I will NEVER understand why the record company decided to 'ditch' Beverley Martyn, in favour of John Martyn, after this truly marvelous, and advanced album. Beverley allowed herself to be 'disappeard' and, in my opinion, John Martyn, feted though he has been, has never really broken-through to the popularity that I feel awaited them both, had they persisted as a duo.

John Martyn R.I.P.5
Contrary to the 'opinionated' comments of the other reviewer. From the first chord of Auntie Aviator sit back and let your self drift on the cool breeze of Bev's seductive, sultry vocals and John's sublime guitar work.

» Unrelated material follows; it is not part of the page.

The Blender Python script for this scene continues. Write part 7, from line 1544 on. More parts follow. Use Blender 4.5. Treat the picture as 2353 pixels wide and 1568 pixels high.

Primrose Hill, where the feeling of a warm summers day coming to a peaceful close is captured, again, by Bev's beautifully succulent vocal work.

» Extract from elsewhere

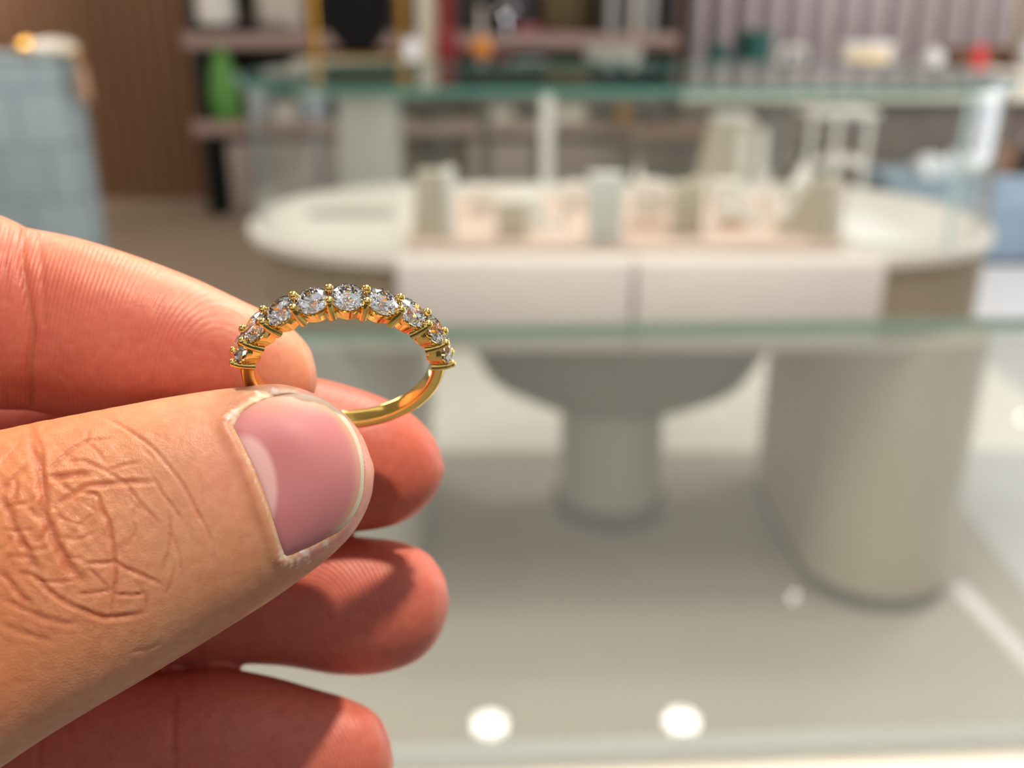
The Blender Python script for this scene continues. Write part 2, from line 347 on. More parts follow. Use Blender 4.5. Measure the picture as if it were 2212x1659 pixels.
# ================================================================== HAND + RING live near the lens
# (skin)
def skinmat():
    m, nt, b = newmat('skin'); N = nt.nodes.new; L = nt.links.new
    tc = N('ShaderNodeTexCoord')
    at = N('ShaderNodeAttribute'); at.attribute_name = 'skincol'
    # blotches
    n1 = N('ShaderNodeTexNoise'); n1.inputs['Scale'].default_value = 160; n1.inputs['Detail'].default_value = 4
    L(tc.outputs['Object'], n1.inputs[0])
    mx = N('ShaderNodeMix'); mx.data_type = 'RGBA'; mx.blend_type = 'SOFT_LIGHT'; mx.inputs[0].default_value = 0.22
    L(at.outputs['Color'], mx.inputs[6]); L(n1.outputs[0], mx.inputs[7])
    n2 = N('ShaderNodeTexNoise'); n2.inputs['Scale'].default_value = 900; n2.inputs['Detail'].default_value = 3; L(tc.outputs['Object'], n2.inputs[0])
    mx2 = N('ShaderNodeMix'); mx2.data_type = 'RGBA'; mx2.blend_type = 'SOFT_LIGHT'; mx2.inputs[0].default_value = 0.32
    L(mx.outputs[2], mx2.inputs[6]); L(n2.outputs[0], mx2.inputs[7])
    L(mx2.outputs[2], b.inputs['Base Color'])
    b.inputs['Subsurface Weight'].default_value = 0.45
    b.inputs['Subsurface Radius'].default_value = (1.0, 0.28, 0.13)
    b.inputs['Subsurface Scale'].default_value = 0.0036
    b.inputs['Specular IOR Level'].default_value = 0.42
    # roughness
    b.inputs['Roughness'].default_value = 0.46
    # bump: fine cell pattern + ridges + dry flakes
    vo = N('ShaderNodeTexVoronoi'); vo.feature = 'DISTANCE_TO_EDGE'; vo.inputs['Scale'].default_value = 2300
    wn = N('ShaderNodeTexNoise'); wn.inputs['Scale'].default_value = 500; L(tc.outputs['Object'], wn.inputs[0])
    wm = N('ShaderNodeVectorMath'); wm.operation = 'MULTIPLY_ADD'; wm.inputs[1].default_value = (.0012, .0012, .0012)
    L(wn.outputs['Color'], wm.inputs[0]); L(tc.outputs['Object'], wm.inputs[2]); L(wm.outputs[0], vo.inputs['Vector'])
    cr = N('ShaderNodeMath'); cr.operation = 'MINIMUM'; cr.inputs[1].default_value = 0.16; L(vo.outputs['Distance'], cr.inputs[0])
    af = N('ShaderNodeAttribute'); af.attribute_name = 'fine'
    c2 = N('ShaderNodeMath'); c2.operation = 'MULTIPLY'; L(cr.outputs[0], c2.inputs[0]); L(af.outputs['Fac'], c2.inputs[1])
    ar = N('ShaderNodeAttribute'); ar.attribute_name = 'ridge'
    wr = N('ShaderNodeMath'); wr.operation = 'MULTIPLY_ADD'; wr.inputs[1].default_value = 2.2
    L(n1.outputs[0], wr.inputs[0]); L(ar.outputs['Fac'], wr.inputs[2])
    sn = N('ShaderNodeMath'); sn.operation = 'SINE'; L(wr.outputs[0], sn.inputs[0])
    ap = N('ShaderNodeAttribute'); ap.attribute_name = 'pad'
    sm = N('ShaderNodeMath'); sm.operation = 'MULTIPLY'; L(sn.outputs[0], sm.inputs[0]); L(ap.outputs['Fac'], sm.inputs[1])
    b1 = N('ShaderNodeBump'); b1.inputs['Strength'].default_value = 0.45; b1.inputs['Distance'].default_value = 0.00025
    L(c2.outputs[0], b1.inputs['Height'])
    b2 = N('ShaderNodeBump'); b2.inputs['Strength'].default_value = 0.65; b2.inputs['Distance'].default_value = 0.00003
    L(sm.outputs[0], b2.inputs['Height']); L(b1.outputs[0], b2.inputs['Normal'])
    b3 = N('ShaderNodeBump'); b3.inputs['Strength'].default_value = 0.6; b3.inputs['Distance'].default_value = 0.00012
    L(n2.outputs[0], b3.inputs['Height']); L(b2.outputs[0], b3.inputs['Normal'])
    L(b3.outputs[0], b.inputs['Normal'])
    return m
M['skin'] = skinmat()

# finger = list of (upper px, upper py, lower px, lower py, depth of centre in mm, thickness ratio)
FING = {
 'thumb': [(-1950, 1500, -1800, 2300, 160, .75), (-1450, 1500, -1250, 2350, 140, .78), (-1020, 1330, -780, 2130, 117, .74), (-620, 1130, -380, 1900, 99, .72), (-280, 1012, -50, 1690, 94, .66),
           (-130, 958, 90, 1597, 94, .64), (0, 930, 200, 1530, 94.5, .64), (120, 905, 300, 1472, 95.5, .64), (250, 880, 400, 1412, 96.5, .64), (380, 856, 500, 1350, 97.5, .66),
           (490, 840, 590, 1293, 98.5, .68), (570, 834, 660, 1243, 99, .72), (640, 840, 715, 1200, 99.3, .76), (700, 862, 758, 1155, 99.6, .80),
           (750, 900, 785, 1110, 99.9, .86), (782, 945, 801, 1070, 100.1, 1.0), (799, 990, 806, 1033, 100.2, 1.25)],
 'index': [(-1250, 620, -1250, 1080, 156, .9), (-900, 520, -920, 960, 134, .9), (-560, 430, -560, 880, 114, .9), (-380, 432, -390, 868, 110, .88),
           (-250, 428, -260, 862, 109, .86), (-100, 444, -110, 872, 108.5, .86), (0, 466, -5, 884, 108.5, .86), (60, 492, 55, 886, 108.5, .84), (110, 502, 100, 893, 108.5, .84), (180, 518, 160, 905, 108.5, .86), (300, 556, 270, 915, 108.5, .86),
           (420, 602, 385, 915, 109, .86), (510, 644, 475, 912, 109.3, .86), (580, 678, 550, 908, 109.6, .88), (635, 714, 612, 900, 109.9, .92), (668, 752, 657, 886, 110, 1.0), (681, 790, 679, 855, 110, 1.2)],
 'middle': [(-1300, 960, -1300, 1380, 162, .9), (-950, 900, -950, 1320, 142, .9), (-560, 870, -560, 1240, 124, .9), (-300, 862, -300, 1200, 121, .88), (0, 858, 0, 1180, 120, .88), (300, 820, 290, 1150, 120, .88), (500, 806, 480, 1155, 120, .9),
            (650, 812, 640, 1158, 120, .9), (750, 834, 755, 1150, 120, .9), (840, 866, 845, 1136, 120, .92), (905, 908, 903, 1108, 120, .96), (942, 955, 941, 1068, 120, 1.05), (957, 998, 957, 1028, 120, 1.3)],
 'ring': [(-1250, 1250, -1250, 1650, 164, .9), (-900, 1190, -900, 1570, 146, .9), (-520, 1140, -520, 1480, 128, .9), (-300, 1130, -300, 1455, 124, .88), (0, 1128, 0, 1440, 123, .88), (300, 1150, 295, 1440, 123, .88), (440, 1160, 432, 1434, 123, .9),
          (600, 1157, 600, 1438, 123, .9), (715, 1157, 722, 1457, 123, .9), (800, 1162, 812, 1456, 123, .9), (870, 1172, 888, 1434, 123, .94), (925, 1198, 936, 1396, 123, 1.0), (958, 1243, 962, 1345, 123, 1.1), (968, 1285, 969, 1308, 123, 1.4)],
 'pinky': [(-1150, 1560, -1150, 1980, 160, .9), (-800, 1500, -800, 1900, 146, .9), (-400, 1450, -440, 1860, 130, .9), (0, 1452, -60, 1830, 125, .88), (280, 1458, 230, 1800, 123, .88), (400, 1450, 350, 1795, 122, .88), (480, 1444, 440, 1792, 121.5, .9),
           (580, 1460, 550, 1800, 121, .9), (680, 1488, 655, 1805, 120.5, .9), (765, 1514, 745, 1788, 120, .92), (816, 1546, 805, 1752, 120, 1.0), (840, 1594, 836, 1704, 120, 1.1), (848, 1636, 847, 1664, 120, 1.4)],
 'palm': [(-1000, 700, -1000, 1950, 160, .28), (-1250, 640, -1250, 2050, 166, .28), (-1800, 760, -1700, 2250, 166, .33), (-2500, 1250, -2150, 2600, 158, .40), (-2900, 1700, -2450, 2700, 152, .52), (-3500, 2250, -3000, 3150, 150, .62), (-4300, 2900, -3700, 3900, 150, .66)],
}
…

Road to Ruin featuring John's wonderfully 'slurred' singing washing over syrupy guitar.

Clearly, I've listed my favourite tracks. What are your's? Good enough to eat.Be seduced Give it a listen!!

Calm After the Stormbringer4
The second of the two "Duet" albums John Martyn made with his then wife Beverley, before Island decided Martyn was a more marketable commodity on his own is a patchy affair, swinging between twee complacent hippiedom and the darker recesses of the psyche that Martyn explores in 'Inside Out' and 'Bless the Weather' before he revisits comfortable domesticity in 'Sunday's Child'. This unevenness occurs primarily because half the songs seem constructed as a vehicle for Beverley's voice and are thus restricted to rather bland and fey compositions. Auntie Aviatior is toe-curling piece of hippy nonsense and Sorry to be So Long is an apt title for an excruciatingly pointless song! But, and it is a big but, there are some Martynesque gems here that compete with some of the better tracks on 'Stormbringer' and rank alongside some of his important early works. Tree Green, New Day and the title track with its extended jazz coda are epic early-period John Martyn and merit the purchase price. Here I Am is an outake from the original session and need not detain the listener long, but from its spooky Max Ernst cover through its four or five standout tracks, this is a worthy companion to 'Stormbringer' and a marginal yet intriguing part of the John Martyn story!